AIM: Gather each line of the entries below that includes "Blender".

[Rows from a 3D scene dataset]
--- Start ---
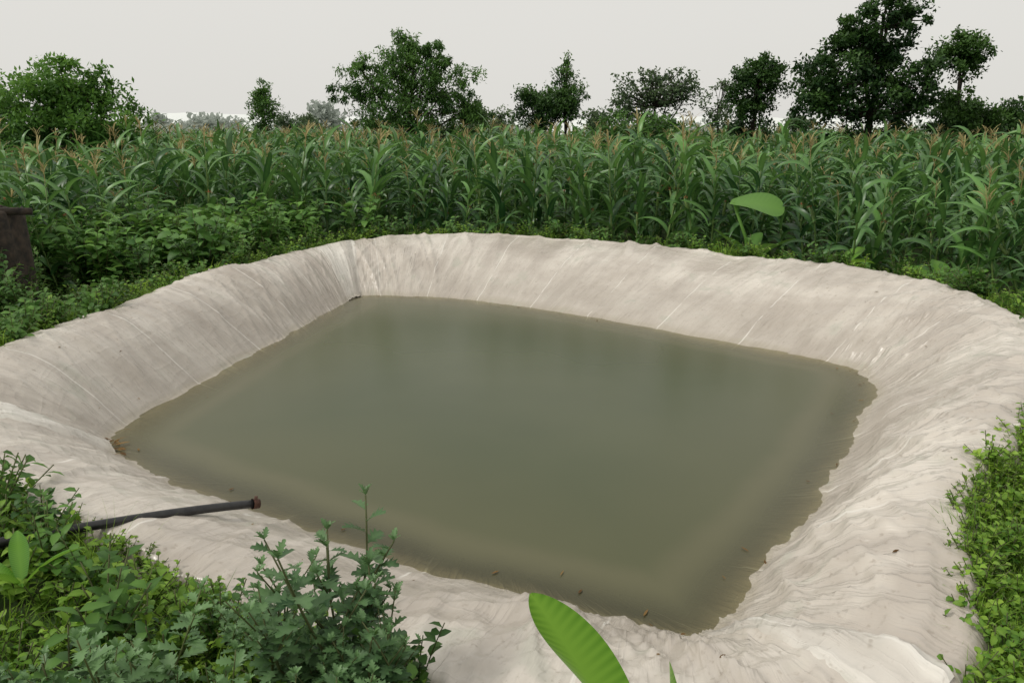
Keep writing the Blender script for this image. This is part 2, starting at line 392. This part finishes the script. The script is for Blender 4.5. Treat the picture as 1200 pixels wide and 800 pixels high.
def bush(i,H,nst,LS,spread,mat,density=1.0,name='shrub',segs=4):
    b=MB()
    for s_ in range(nst):
        a=R(0,6.28); sp=R(.1,1)*spread; h=H*R(.6,1)
        pts=[(math.cos(a)*sp*(k/5)**1.3,math.sin(a)*sp*(k/5)**1.3,h*k/5) for k in range(6)]
        b.tube(pts,.010*min(1,H),.003,3,.3,1)
        nlv=int(h/(LS*.33)*density)
        for k in range(nlv):
            t=.15+.85*k/nlv; j=min(4,int(t*5)); f=t*5-j
            q=[pts[j][c]*(1-f)+pts[j+1][c]*f for c in range(3)]
            b.ribbon(q,R(0,6.28),LS*R(.6,1.2),LS*R(.45,.7),R(.0,.9),R(.4,1.4),segs,.25,R(.0,.6)+.3*t*R(0,1),0,ovate,.15,R(-.5,.5))
    return b.proto('%s_%d'%(name,i),[mat,M_stem])
BU=[bush(i,R(.8,1.1),9,.18,.45,M_bush) for i in range(4)]
BD=[bush(i,R(.9,1.3),12,.10,.5,M_weedd,.8,'dark_shrub',3) for i in range(3)]
WL=[bush(i,R(.18,.3),8,.05,.18,M_weed,.8,'weed',3) for i in range(4)]
WLL=[bush(i,R(.18,.3),8,.055,.18,M_lime,.8,'lime_weed',3) for i in range(3)]
WD=[bush(i,R(.25,.42),8,.07,.2,M_weedd,.9,'leafy_weed',3) for i in range(3)]
def grass(i,H,nb,mat,spread=.1):
    b=MB()
    for k in range(nb):
        a=R(0,6.28); b.ribbon((math.cos(a)*R(0,spread),math.sin(a)*R(0,spread),-.02),a+R(-1,1),H*R(.5,1.1),.009,R(.8,1.5),R(.5,1.9),4,.4,R(0,.9),0,needle,.05)
    return b.proto('grass_tuft_%d'%i,[mat])
GR=[grass(i,R(.2,.35),26,M_weed) for i in range(3)]
SPR=[bush(i,R(.35,.5),3,.06,.25,M_weed,.5,'sprig',3) for i in range(2)]
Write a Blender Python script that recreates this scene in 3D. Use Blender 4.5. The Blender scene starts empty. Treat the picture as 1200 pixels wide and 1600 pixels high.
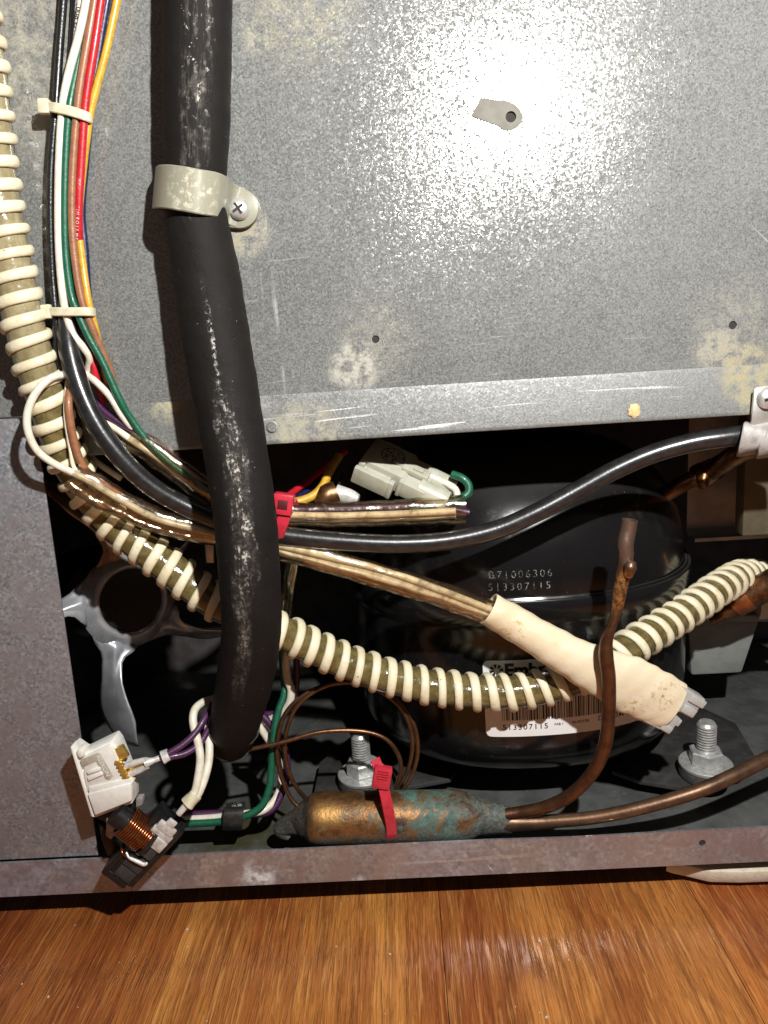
import bpy, bmesh, math, random
import numpy as np
from mathutils import Vector, Matrix
random.seed(7)
sc = bpy.context.scene
COL = sc.collection
# ------------------------------------------------------------------ camera
PITCH, YAW, ROLL, FPX = math.radians(12), math.radians(1.5), math.radians(3.7), 1164.0
CAM = np.array([0.0, -0.32, 0.27])
F_ = np.array([-math.sin(YAW)*math.cos(PITCH), math.cos(YAW)*math.cos(PITCH), -math.sin(PITCH)])
R0 = np.array([math.cos(YAW), math.sin(YAW), 0.0]); U0 = np.cross(R0, F_)
R_ = R0*math.cos(ROLL)-U0*math.sin(ROLL); U_ = U0*math.cos(ROLL)+R0*math.sin(ROLL)
cd = bpy.data.cameras.new('camera'); cam = bpy.data.objects.new('camera', cd); COL.objects.link(cam)
cd.sensor_fit = 'VERTICAL'; cd.sensor_height = 36.0; cd.sensor_width = 27.0
cd.lens = 36.0*FPX/1600.0; cd.clip_start = 0.005; cd.clip_end = 50
cam.matrix_world = Matrix(((R_[0], U_[0], -F_[0], CAM[0]), (R_[1], U_[1], -F_[1], CAM[1]), (R_[2], U_[2], -F_[2], CAM[2]), (0, 0, 0, 1)))
sc.camera = cam

def at(px, py, Y=None, Z=None):
    D = F_+R_*(px-600)/FPX-U_*(py-800)/FPX
    t = (Y-CAM[1])/D[1] if Y is not None else (Z-CAM[2])/D[2]
    return Vector(CAM+t*D)
def mm(px, py, ymm): return at(px, py, Y=ymm*0.001)
def path(*pts): return [mm(*p) for p in pts]

# ------------------------------------------------------------------ light
w = bpy.data.worlds.new('World'); sc.world = w; w.use_nodes = True
bg = w.node_tree.nodes['Background']; bg.inputs[0].default_value = (1.0, 0.90, 0.84, 1); bg.inputs[1].default_value = 0.065
ld = bpy.data.lights.new('flash_lamp', 'POINT'); ld.energy = 14.0; ld.shadow_soft_size = 0.0055; ld.color = (1.0, 0.985, 0.95)
lo = bpy.data.objects.new('flash_lamp', ld); COL.objects.link(lo)
lf = at(1005, -290, Y=0.0); lo.location = (lf.x, -0.32, lf.z)
sc.view_settings.view_transform = 'Standard'; sc.view_settings.look = 'None'
sc.view_settings.exposure = 0.0; sc.view_settings.gamma = 1.0
sc.cycles.max_bounces = 8; sc.cycles.transparent_max_bounces = 12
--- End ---
OUTPUT:
Keep writing the Blender script for this image. This is part 2, starting at line 392. This part finishes the script. The script is for Blender 4.5. Treat the picture as 1200 pixels wide and 800 pixels high.
Write a Blender Python script that recreates this scene in 3D. Use Blender 4.5. The Blender scene starts empty. Treat the picture as 1200 pixels wide and 1600 pixels high.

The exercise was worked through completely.